The three-day the conference was divided into sessions broadcast from Microsoft studios (first and second days) and community sessions in local time zones around the world (third day), from 9am to 5pm. All sessions were technical, revolving around the main points presented during the hands-on demonstration. In particular, the sessions following the opening keynote (first day) were more complete, detailed versions of the demonstration topics.

There were other sessions, however, showcasing tools and features announced earlier this year on Microsoft's development blog and that are not related to the Core 3.0 release, such as integrating Apache Spark with .NET and building interactive documentation with Try.NET. Other sessions also covered .NET Standard, new features in F#, using GraphQL in .NET Core, mobile and game development in .NET, DevOps tools, and performance and security topics.

The key takeaway of the conference was how the .NET development ecosystem is being consolidated around .NET Core. This should come as no surprise since earlier this year Microsoft announced that .NET Core is the future of .NET. If the schedule stays unchanged, .NET 5.0 release is expected in November 2020. Microsoft is announcing .NET 5 as a unifying platform for desktop, Web, cloud, mobile, gaming, IoT, and AI applications, also featuring Java, Objective-C, and Swift interoperability on multiple operating systems.

While the vast majority of the demonstrations were presented using VS 2019 for Windows, and it was important to note that they were available on multiple operating systems (depending on the tool, library, or platform).
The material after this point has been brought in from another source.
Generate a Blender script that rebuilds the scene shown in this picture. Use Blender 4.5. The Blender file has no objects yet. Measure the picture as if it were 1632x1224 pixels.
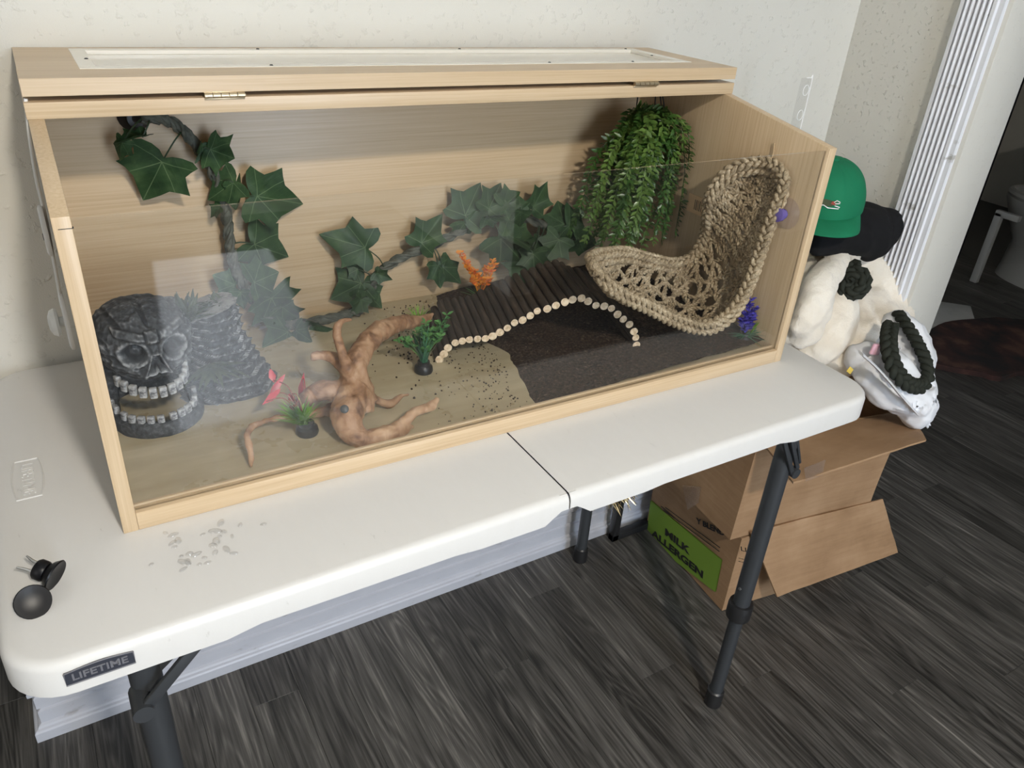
import bpy, bmesh, math, random
from mathutils import Vector, Matrix, Quaternion, noise
random.seed(11)
V = Vector
SC = bpy.context.scene
COL = SC.collection
PI = math.pi

# ------------------------------------------------------------------ camera
CAMP = V((-0.49233, -0.60698, 1.35339))
CAMR = Matrix(((0.85740279, 0.20477720, -0.47215121),
               (-0.51044965, 0.45529566, -0.72948407),
               (0.06558669, 0.86647110, 0.49490022)))
FPX = 1243.47
cam_d = bpy.data.cameras.new('camera')
cam_d.sensor_width = 36.0
cam_d.lens = FPX * 36.0 / 1632.0
cam_d.clip_start = 0.02
cam = bpy.data.objects.new('camera', cam_d)
COL.objects.link(cam)
cam.matrix_world = Matrix.Translation(CAMP) @ CAMR.to_4x4()
SC.camera = cam

# ------------------------------------------------------------------ exposure, world, lights
SC.view_settings.view_transform = 'Standard'
SC.view_settings.look = 'None'
SC.view_settings.gamma = 1.0
SC.view_settings.exposure = -0.05
SC.view_settings.use_curve_mapping = False
w = bpy.data.worlds.new('world'); SC.world = w; w.use_nodes = True
w.node_tree.nodes['Background'].inputs[0].default_value = (0.55, 0.68, 0.9, 1)
w.node_tree.nodes['Background'].inputs[1].default_value = 0.6

def lamp(name, kind, loc, energy, color, direction=None, **kw):
    d = bpy.data.lights.new(name, kind)
    d.energy = energy; d.color = color
    for k, v in kw.items(): setattr(d, k, v)
    o = bpy.data.objects.new(name, d); COL.objects.link(o)
    o.location = loc
    if direction is not None:
        o.rotation_euler = V(direction).to_track_quat('-Z', 'Y').to_euler()
    return o
# daylight through the low window behind the camera, the sun patch it throws on the floor, the ceiling fixture
WIN_Y = -3.2
lamp('sun', 'SUN', (0, -6, 6), 24.0, (0.86, 0.92, 1.0), (-0.085, 1.0, -1.0), angle=0.02)
lamp('window_daylight', 'AREA', (0.13, WIN_Y + 0.06, 1.3), 66.0, (0.72, 0.84, 1.0), (0, 1, 0), shape='RECTANGLE', size=0.56, size_y=1.56)
lamp('ceiling_bulbs', 'AREA', (-0.24, -1.65, 2.30), 54.0, (1.0, 0.92, 0.80), (0, 0.15, -1), shape='DISK', size=0.17)
lamp('left_fill', 'AREA', (-2.45, -1.0, 1.5), 9.0, (0.97, 0.97, 1.0), (1, 0.15, 0), shape='RECTANGLE', size=1.6, size_y=1.3)  # added fill near the left wall, where no window stands

# ------------------------------------------------------------------ pixel -> point helper (1632 x 1224 frame)
def ray(px, py):
    return (CAMR @ V(((px - 816) / FPX, -(py - 612) / FPX, -1))).normalized()
def at(px, py, x=None, y=None, z=None):
    d = ray(px, py)
    if x is not None: t = (x - CAMP.x) / d.x
    elif y is not None: t = (y - CAMP.y) / d.y
    else: t = (z - CAMP.z) / d.z
    return CAMP + d * t
def atp(px, py, P0, N):
    d = ray(px, py); t = (V(P0) - CAMP).dot(V(N)) / d.dot(V(N))
    return CAMP + d * t

# ------------------------------------------------------------------ node materials
def mat(name, build=None, color=(.8, .8, .8), rough=.5, metal=0.0, spec=.5, **kw):
    m = bpy.data.materials.new(name); m.use_nodes = True
    nt = m.node_tree; b = nt.nodes['Principled BSDF']
    b.inputs['Base Color'].default_value = (*color, 1)
    b.inputs['Roughness'].default_value = rough
    b.inputs['Metallic'].default_value = metal
    b.inputs['Specular IOR Level'].default_value = spec
    for k, v in kw.items(): b.inputs[k.replace('_', ' ')].default_value = v
    if build: build(nt, b)
    return m
def N(nt, t, **kw):
    n = nt.nodes.new(t)
    for k, v in kw.items():
        if k.startswith('i_'):
            key = k[2:].replace('_', ' ')
            n.inputs[int(key) if key.isdigit() else key].default_value = v
        else: setattr(n, k, v)
    return n
def L(nt, a, b): nt.links.new(a, b)
def M(nt, op, a, b=None, c=None):
    n = nt.nodes.new('ShaderNodeMath'); n.operation = op
    for i, v in enumerate((a, b, c)):
        if v is None: continue
        if isinstance(v, (int, float)): n.inputs[i].default_value = v
        else: L(nt, v, n.inputs[i])
    return n.outputs[0]
def ramp(nt, fac, stops, interp='LINEAR'):
    r = nt.nodes.new('ShaderNodeValToRGB'); r.color_ramp.interpolation = interp
    e = r.color_ramp.elements
    while len(e) < len(stops): e.new(0.5)
    for el, (p, c) in zip(e, stops):
        el.position = p; el.color = (*c, 1) if len(c) == 3 else c
    L(nt, fac, r.inputs[0]); return r.outputs[0]
def coords(nt, kind='Object', scale=(1, 1, 1), rnd=False):
    tc = N(nt, 'ShaderNodeTexCoord'); out = tc.outputs[kind]
    if rnd:
        oi = N(nt, 'ShaderNodeObjectInfo')
        va = N(nt, 'ShaderNodeVectorMath', operation='MULTIPLY_ADD')
        cb = N(nt, 'ShaderNodeCombineXYZ')
        for k in range(3): L(nt, oi.outputs['Random'], cb.inputs[k])
        L(nt, cb.outputs[0], va.inputs[0]); va.inputs[1].default_value = (37, 91, 53); L(nt, out, va.inputs[2])
        out = va.outputs[0]
    mp = N(nt, 'ShaderNodeMapping'); mp.inputs['Scale'].default_value = scale
    L(nt, out, mp.inputs['Vector']); return mp.outputs[0]
def noi(nt, vec, scale, detail=4, rough=.55, dist=0.0):
    n = N(nt, 'ShaderNodeTexNoise'); n.inputs['Scale'].default_value = scale
    n.inputs['Detail'].default_value = detail; n.inputs['Roughness'].default_value = rough
    n.inputs['Distortion'].default_value = dist
    L(nt, vec, n.inputs['Vector']); return n.outputs['Fac']
def bump(nt, b, h, strength=.3, dist=.002):
    n = N(nt, 'ShaderNodeBump'); n.inputs['Strength'].default_value = strength
    n.inputs['Distance'].default_value = dist
    L(nt, h, n.inputs['Height']); L(nt, n.outputs[0], b.inputs['Normal'])

def b_wall(amount, scale):
    def f(nt, b):
        c = coords(nt)
        h = noi(nt, c, scale, 3, .5)
        h2 = ramp(nt, h, [(0.60, (0, 0, 0)), (0.72, (1, 1, 1))])
        h3 = noi(nt, c, scale * 6, 3, .6)
        bump(nt, b, M(nt, 'ADD', h2, M(nt, 'MULTIPLY', h3, .25)), amount, .003)
        t = noi(nt, c, 2.2, 4)
        L(nt, ramp(nt, t, [(0.3, (.62, .60, .54)), (0.7, (.67, .65, .59))]), b.inputs['Base Color'])
    return f
M_WALL = mat('painted_wall', b_wall(.45, 90), rough=.75)
M_WALL2 = mat('orange_peel_wall', b_wall(.6, 110), rough=.6)
M_CEIL = mat('ceiling_paint', color=(.8, .79, .76), rough=.9)
def b_trim(nt, b):
    t = noi(nt, coords(nt, scale=(6, 6, 10)), 3, 5)
    L(nt, ramp(nt, t, [(0.26, (.40, .39, .37)), (0.34, (.74, .75, .78)), (1, (.78, .79, .82))]), b.inputs['Base Color'])
M_TRIM = mat('white_trim_paint', b_trim, rough=.35)
def b_base(nt, b):
    t = noi(nt, coords(nt, scale=(5, 5, 12)), 3, 5)
    L(nt, ramp(nt, t, [(0.26, (.26, .25, .25)), (0.36, (.46, .475, .53)), (1, (.52, .535, .59))]), b.inputs['Base Color'])
M_BASE = mat('scuffed_shaded_baseboard_paint', b_base, rough=.4)  # scuffed white paint with the under-table shade darkened and blued into its colour
M_JAMB = mat('jamb_paint', b_wall(.25, 90), rough=.4)

def b_plank(nt, b):
    c = coords(nt, rnd=True)
    mp = N(nt, 'ShaderNodeMapping'); mp.inputs['Scale'].default_value = (13, 1.0, 1); L(nt, c, mp.inputs[0])
    wob = noi(nt, mp.outputs[0], 1.2, 6, .62, 1.4)
    mp2 = N(nt, 'ShaderNodeMapping'); mp2.inputs['Scale'].default_value = (120, 3.2, 1); L(nt, c, mp2.inputs[0])
    fine = noi(nt, mp2.outputs[0], 1.6, 5, .65, .35)
    mp3 = N(nt, 'ShaderNodeMapping'); mp3.inputs['Scale'].default_value = (9, .75, 1); L(nt, c, mp3.inputs[0])
    rg = noi(nt, mp3.outputs[0], 1.3, 2, .5, .4)
    rings = M(nt, 'POWER', M(nt, 'ABSOLUTE', M(nt, 'SINE', M(nt, 'MULTIPLY', rg, 60))), 3.0)
    v = M(nt, 'ADD', M(nt, 'MULTIPLY', wob, .44), M(nt, 'MULTIPLY', fine, .52))
    v = M(nt, 'ADD', v, M(nt, 'MULTIPLY', rings, .09))
    oi = N(nt, 'ShaderNodeObjectInfo')
    v = M(nt, 'ADD', v, M(nt, 'MULTIPLY', M(nt, 'SUBTRACT', oi.outputs['Random'], .5), .10))
    colr = ramp(nt, v, [(0.37, (.013, .012, .011)), (0.47, (.043, .040, .036)), (0.60, (.092, .086, .079)), (0.74, (.23, .215, .195))])
    L(nt, colr, b.inputs['Base Color'])
    bump(nt, b, v, .35, .0015)
    L(nt, M(nt, 'ADD', .36, M(nt, 'MULTIPLY', fine, .22)), b.inputs['Roughness'])
M_PLANK = mat('grey_vinyl_plank', b_plank, rough=.45)
M_SUBFLOOR = mat('dark_subfloor', color=(.07, .066, .06), rough=.5)

def b_wood(axis):
    sc = {'x': (1.6, 110, 110), 'y': (110, 1.6, 110), 'z': (110, 110, 2.0)}[axis]
    sc2 = {'x': (.5, 9, 9), 'y': (9, .5, 9), 'z': (9, 9, .6)}[axis]
    def f(nt, b):
        a = noi(nt, coords(nt, scale=sc), 2.6, 6, .6, .2)
        g = noi(nt, coords(nt, scale=sc2), 1.7, 3, .5, .3)
        v = M(nt, 'ADD', M(nt, 'MULTIPLY', a, .68), M(nt, 'MULTIPLY', g, .32))
        L(nt, ramp(nt, v, [(0.33, (.46, .33, .195)), (0.48, (.535, .40, .25)), (0.66, (.60, .465, .31))]), b.inputs['Base Color'])
        bump(nt, b, a, .06, .0008)
    return f
M_WOODX = mat('maple_laminate_lengthwise', b_wood('x'), rough=.38)
M_WOODZ = mat('maple_laminate_upright', b_wood('z'), rough=.4)
M_WOODY = mat('maple_laminate_crosswise', b_wood('y'), rough=.4)
def b_tankfloor(nt, b):
    c = coords(nt); g = noi(nt, coords(nt, scale=(2, 12, 12)), 3, 4); s = noi(nt, c, 9, 5, .6)
    v = M(nt, 'ADD', M(nt, 'MULTIPLY', g, .5), M(nt, 'MULTIPLY', s, .5))
    L(nt, ramp(nt, v, [(0.36, (.37, .30, .18)), (0.52, (.45, .375, .24)), (0.66, (.54, .465, .32))]), b.inputs['Base Color'])
    L(nt, ramp(nt, s, [(0.4, (.25,) * 3), (0.6, (.5,) * 3)]), b.inputs['Roughness'])
M_TANKFLOOR = mat('dusty_laminate_floor', b_tankfloor, rough=.35)
def b_plastic(nt, b):
    c = coords(nt); f1 = noi(nt, c, 420, 2, .5); s = noi(nt, coords(nt, scale=(40, 12, 12)), 2.0, 5, .7)
    st = noi(nt, c, 5, 5, .6)
    v = ramp(nt, s, [(0.24, (.43, .42, .40)), (0.32, (.605, .595, .575)), (1, (.625, .615, .595))])
    L(nt, v, b.inputs['Base Color'])
    bump(nt, b, f1, .12, .0006)
M_TABLE = mat('speckled_white_plastic', b_plastic, rough=.36)
M_STEEL = mat('charcoal_powder_coat', color=(.034, .037, .041), rough=.42)
M_BLACKPL = mat('black_plastic', color=(.016, .016, .017), rough=.35)
M_BADGE = mat('dark_badge', color=(.03, .033, .045), rough=.4)
M_SILVER = mat('grey_letter', color=(.22, .22, .24), rough=.35, metal=.4)
M_BRASS = mat('aged_hinge_metal', color=(.55, .45, .30), rough=.38, metal=.9)
M_CHROME = mat('bare_metal', color=(.6, .6, .58), rough=.3, metal=1.0)
M_WHITEPL = mat('white_plastic', color=(.74, .73, .70), rough=.4)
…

Using VS 2019 for Windows is to be expected, considering that support for developing Windows Desktop applications was one of the most important features of .NET Core 3.0. However, .NET Core 3.0 is supported on Windows 7+, Windows Server 2012 R2 SP1+, macOS 10.13+, and different Linux distributions. ML.NET also comes with command-line tools for multiple operating systems, and VS Code supports Blazor development.

Recordings of all the conference sessions are available in a curated playlist on YouTube.